The real trade balance also deteriorated as export volumes edged up 0.2 percent and imports expanded 3.8 percent. However, so far this quarter the surplus is more than 16 percent larger than its average level in the fourth quarter of last year. Accordingly, net merchandise goods trade remains on course to provide a small boost to first quarter GDP growth.

Definition

The merchandise trade balance measures the difference between the total value of Swiss merchandise exports and imports. The focus is on the balance of trade in goods, excluding precious metals, gemstones, works of art and antiques. This is provided in unadjusted and seasonally adjusted measures for cash and volume.

Description

Changes in the level of imports and exports along with the difference between the two (the trade balance) are a valuable gauge of economic trends here and abroad. While these trade figures can directly impact all financial markets, they primarily affect the value of the Swiss franc in the foreign exchange market. Switzerland's major trading partners include Germany, France, Italy and the United States. While Switzerland still exports large amounts of traditional products such as chocolate and watches, more than half of Swiss exports are in mechanical and electrical engineering and chemicals today.
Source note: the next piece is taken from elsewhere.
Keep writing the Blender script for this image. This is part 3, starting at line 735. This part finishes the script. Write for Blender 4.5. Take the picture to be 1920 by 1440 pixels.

A positive trade balance indicates a trade surplus while a negative balance represents a trade deficit. Trade surpluses indicate that foreigners are buying more Swiss goods, which are typically paid for in Swiss Francs. This translates into greater demand for the currency and upward pressure on the value of the Franc. However, if the balance is a deficit, Swiss consumers are buying goods from trading partners which translates into higher demand for foreign currencies placing downward pressure on the value of the Franc.